Die Recherchearbeit war keine Solonummer, wie Weis erklärte, sondern es hätten mehrere Leute des Regionalgeschichtlichen Netzwerkes Nord Ost Spessart daran gearbeitet. „Das Netzwerk ist kein Verein, es gibt keinen Vorstand und keine Satzung. Jeder kann sich einbringen. Basis für unsere Arbeit sind Akten und Urkunden, die oft sehr mühsam in unterschiedlichen Archiven gesucht werden müssen, um dann ebenso mühsam transkribiert zu werden. Die Ergebnisse unserer Arbeit sind wissenschaftlich fundiert und nachprüfbar. Sie werden veröffentlicht und stehen anderen zur Verfügung“, erklärte Weis. Wie mühsam die Suche nach aufschlussreichen Informationen ist, zeigte die Auflistung aus dem Hessischen Staatsarchiv Marburg, wo über Bieber 5760 Signaturen, Lohrhaupten 3212 und Wirtheim 2564 archiviert sind. „Das war eine längere Suche durch diese 11537 Dateien, da waren wir eine zeitlang unterwegs“, so Weis.
Durch die ganzen Marktakten zieht sich ein Konkurrenzkampf zwischen den einzelnen Ortschaften, wie Weis anhand der Recherchen aufzeigen konnte. Da in den meisten Gemeinden übers Jahr vier Märkte abgehalten wurden und diese vorwiegend auf Feiertage gelegt wurden gab es natürlich gewisse Spannungen. So zeigte Weis auf, dass Wirtheim große Mühe hatte mit ihrem Antrag vier Viehmärkte genehmigt zu bekommen. Wirtheim war damals bayerisch und musste ausgerechnet im benachbarten Bad Orb diesen Antrag stellen, das ebenfalls zu Bayern gehörte. Die Orber sahen darin natürlich eine große Konkurrenz und versuchten das zu verhindern.

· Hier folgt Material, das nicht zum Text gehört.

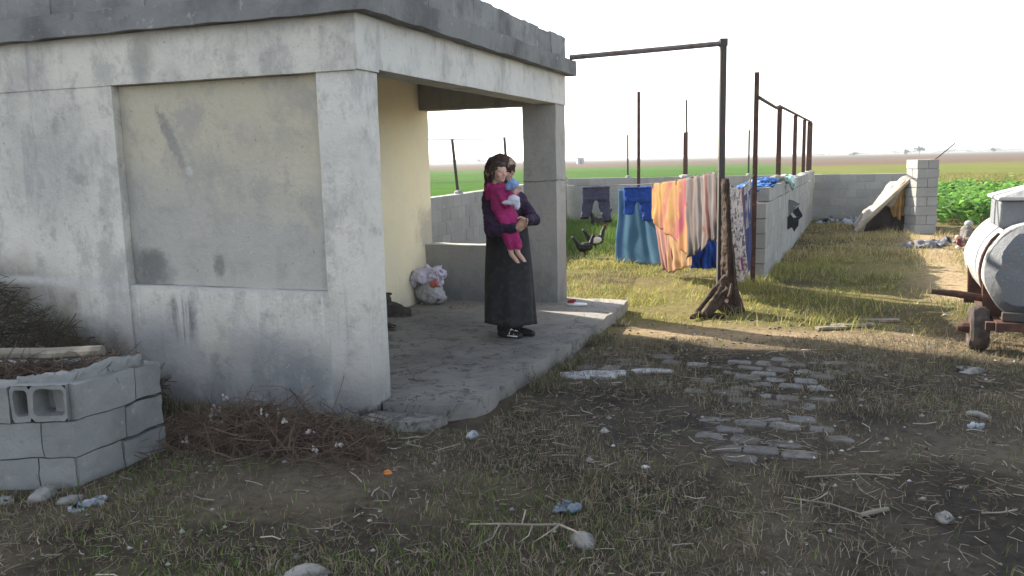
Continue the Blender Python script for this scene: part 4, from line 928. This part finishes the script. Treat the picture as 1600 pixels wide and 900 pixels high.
# ------------------------------------------------------------------ things on the porch
def hw(hx,hy): return world_xy(hx,hy)
x,y=hw(-1.40,3.78)
bag=empty('plastic_sack',(x,y,.12),-.2,'stuffed grey sack with a lilac white bag on top in the porch corner','sack')
b=MB(); b.ell((0,0,.14),(.17,.14,.17)); b.ell((.05,-.02,.10),(.15,.13,.11)); b.ell((-.04,0,.26),(.17,.13,.10)); blob('grey_sack',b,.012,M['sackgrey'],bag,2,.030,8,seed=2)
b=MB(); b.ell((-.06,-.03,.31),(.16,.14,.085),(0,.15,0)); b.ell((.08,-.03,.33),(.13,.13,.08),(0,-.2,0)); b.ell((.02,.02,.37),(.14,.11,.05)); b.capsule((-.02,.02,.38),.045,(-.045,.03,.445),.008); b.capsule((.06,.04,.37),.06,(.13,.06,.43),.012); b.ell((-.16,-.02,.26),(.05,.1,.09)); b.ell((.14,-.06,.27),(.05,.07,.07)); blob('white_bag',b,.010,M['sackwhite'],bag,1,.03,13,seed=4)
b=MB(); b.ell((.10,-.128,.245),(.06,.03,.045)); blob('red_print',b,.010,M['sackred'],bag,1,.03,14)
x,y=hw(-1.42,2.98); boot=empty('rubber_boot',(x,y,.125),.05,'muddy dark ankle boot standing by the porch wall','boot')
b=MB(); b.capsule((-.10,0,.05),.05,(-.085,0,.18),.055); b.capsule((-.09,0,.05),.055,(.02,0,.055),.055); b.capsule((.02,0,.055),.055,(.13,0,.045),.045); b.capsule((-.02,0,.11),.045,(.05,0,.08),.045); blob('upper',b,.008,M['boot'],boot,3,.003,20)
b=MB(); b.box(-.15,.0,-.048,.048,-.004,.022); b.box(.0,.175,-.052,.052,-.004,.018); b.build('sole',M['rubber'],boot,bevel=.006)
b=MB(); b.tube([(-.085+.056*math.cos(t),.056*math.sin(t),.232) for t in np.linspace(0,6.283,17)],.010,6); b.build('cuff',M['boot'],boot,smooth=True)
def slipper(name,x,y,z,rz,m1,m2,label):
    r=empty(name,(x,y,z),rz,label,'slipper'); b=MB(); rs=[]
    for zz,s_ in ((0,.98),(.008,1),(.020,.97)):
        ring=[]
        for q in range(28):
            a=2*math.pi*q/28; w_=.043*(1+.18*math.cos(a)); ring.append((.115*s_*math.cos(a),w_*s_*math.sin(a),zz))
        rs.append(ring)
    b.loft(rs); b.build('sole',m2,r,smooth=False)
    b=MB()
    def up(u,v): a=-1.35+2.7*u; return Vector((.02+.075*v,.048*math.sin(a)*(1-.15*v),.018+.045*math.cos(a)*(1-.35*v)))
    b.grid(up,14,8); o=b.build('strap',m1,r,smooth=True); mo=o.modifiers.new('t','SOLIDIFY'); mo.thickness=.005
    return r
x,y=hw(.25,4.03); slipper('slipper',x,y,.128,2.9,M['redslip'],M['whitepl'],'dark red slipper with a pale sole on the sunlit porch edge')
x,y=hw(-1.16,2.32); slipper('slipper',x,y,.128,-.7,M['shoe'],M['boot'],'old black slipper on the dark porch floor by the column')

# ------------------------------------------------------------------ HENS, crouching child
def hen(x,y,rz,label,white=False,s=1.0,neck=1.0,tail=1.0):
    r=empty('hen',(x,y,zg(x,y)),rz,label,'hen','black hens in the pen'); r.scale=(s,s,s)
    b=MB(); b.ell((0,0,.21),(.14,.085,.085),(0,-.12,0)); b.ell((.07,0,.22),(.08,.075,.08)); b.capsule((.10,0,.25),.05,(.15,0,.25+.13*neck),.026); b.ell((.165,0,.265+.13*neck),(.036,.026,.028))
    for k_ in (-1,0,1): b.capsule((-.11,0,.24),.045,(-.20-.015*abs(k_),.03*k_,.25+.14*tail),.020)
    blob('body',b,.009,M['feather'],r,2,.008,30)
    b=MB(); b.tube([(.19,0,.262+.13*neck),(.225,0,.25+.13*neck)],[.010,.002],6); b.build('beak',M['ochre'],r)
    MB().ell((.165,0,.298+.13*neck),(.022,.005,.013)).build('comb',M['comb'],r); MB().ell((.185,0,.235+.13*neck),(.008,.006,.014)).build('wattle',M['comb'],r)
    for sy in (-.035,.035):
        b=MB(); b.tube([(.0,sy,.15),(.005,sy,.08),(.0,sy,.01)],[.022,.009,.007],6)
        for a in (-.5,0,.5): b.tube([(.0,sy,.012),(.05*math.cos(a),sy+.05*math.sin(a),.006)],.005,5)
        b.build('leg',M['iron'],r)
    for sy in (-1,1):
        b=MB(); b.ell((-.01,.078*sy,.215),(.10,.022,.058),(0,-.1,0)); blob('wing',b,.008,M['featherw'] if white else M['feather'],r,2,.006,30)
    return r
hen(1.27,14.45,R(8),'black hen walking nearest the camera on the sunlit grass',s=.98,neck=1.1)
hen(1.57,15.55,R(12),'black hen with a white wing behind the nearest hen',white=True,s=1.1,neck=1.25)
hen(2.02,19.2,R(200),'black hen in the shade at the foot of the back wall under the hung trousers',s=1.35,tail=1.2)
cr=empty('person',(8.02,14.75,zg(8.02,14.75)),R(15),'small child in grey jacket and maroon trousers crouching on the path behind the tank trailer','person')
b=MB(); b.capsule((0,0,.17),.10,(.02,.02,.30),.085); b.capsule((-.03,-.05,.28),.03,(-.10,-.09,.16),.024); b.capsule((-.10,-.09,.16),.022,(-.09,-.13,.07),.016)
b.capsule((-.02,.06,.14),.07,(-.12,.06,.20),.05); b.capsule((-.12,.06,.20),.045,(-.08,.06,.04),.03); b.capsule((.02,-.06,.14),.07,(-.08,-.09,.18),.05); b.capsule((-.08,-.09,.18),.045,(-.05,-.09,.04),.03)
b.capsule((.03,.02,.33),.04,(.05,.02,.38),.04); Ph,yh=head(b,(.06,.02,.41),.15,(.7,-.5),-.2)
for q in (-1,0,1): b.capsule((-.09,-.13,.07),.010,(-.10+.012*q,-.15,.035),.007)
cb=blob('body',b,.010,M['childskin'],cr,2)
b=MB(); b.capsule((0,0,.19),.115,(.02,.02,.33),.095); b.capsule((-.03,-.05,.30),.05,(-.105,-.09,.17),.042); b.capsule((-.105,-.09,.17),.038,(-.10,-.125,.09),.03); b.ell((.03,.02,.37),(.08,.08,.06)); blob('jacket',b,.012,M['greyjacket'],cr,2,.014,16)
b=MB(); b.ell((.02,0,.11),(.14,.13,.10)); b.capsule((-.02,.06,.14),.085,(-.10,.06,.18),.06); b.capsule((-.10,.06,.18),.055,(-.08,.06,.06),.042); b.capsule((.02,-.06,.14),.08,(-.06,-.09,.16),.06); b.capsule((-.06,-.09,.16),.055,(-.05,-.09,.06),.042); blob('trousers',b,.012,M['maroon'],cr,2,.012,16)
b=MB(); b.ell(Ph(-.05,0,.2),(.45*.16,.40*.16,.36*.16),(0,0,yh)); blob('cap',b,.010,M['whitecap'],cr,2)
for yy in (.06,-.09): b=MB(); b.capsule((-.03,yy,.03),.034,(-.13,yy-.01,.025),.030); blob('shoe',b,.010,M['whitepl'],cr,2)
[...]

Dass um 1718 bis zu 60 Schuhmacher auf dem Markt in Bieber ihren Stand aufschlugen, mag heutzutage verwundern. „Das war bestimmt der regen Bergwerkstätigkeit geschuldet, die Bergleute brauchten Schuhe und auch Lederschürzen, die ja auch von den Schuhmachern gefertigt wurden“, die Erklärung einer der Anwesenden. Die fremden Schuhmacher, vornehmlich aus Steinau, wie ein Eintrag im Marktbuch zeigte, waren natürlich Konkurrenz für die heimischen Handwerker und so gab es auch hier so manchen Streit. „Der Markt in Bieber war nicht klein. 80 bis 90 Händler sind vermerkt und es ist interessant, was sich hier alles an Händlern getummelt hat“, berichtete Weis weiter.
Für einen geregelten Ablauf des Marktes sorgte eine strenge Marktordnung.
Auch das Horizontale Gewerbe scheint auf den Märkten geblüht und sonstige Halunken ihr Unwesen getrieben zu haben, denn in der Marktordnung war vermerkt: Beutelschneider und Huren und sonst anders liederlich Lumpengesindel soll gar nicht geduldet, sondern aufgesucht und zu gefänglich Hafften gebracht werden.
„Für diesen Fall waren die Bieberer schlau, die haben ihr Gefängnis direkt am Marktplatz gebaut“, erklärte Weis. Kurze Wege bedeuteten schließlich kurzen Prozess.
„Es war ein einmaliger Glücksfall, dass wir das Bieberer Marktbuch aus dem Müll retten und so für die Nachwelt erhalten konnten, es ist ein einmaliges Dokument über 147 Jahre Marktgeschichte in Bieber“, freute sich der Museumsleiter Peter Nickel und am Ende des Vortrages über die Jahr- und Viehmärkte im Biebergrund und Umgebung gab es für die gute Recherchearbeit und die interessanten Einblicke in die Geschichte den verdienten Applaus.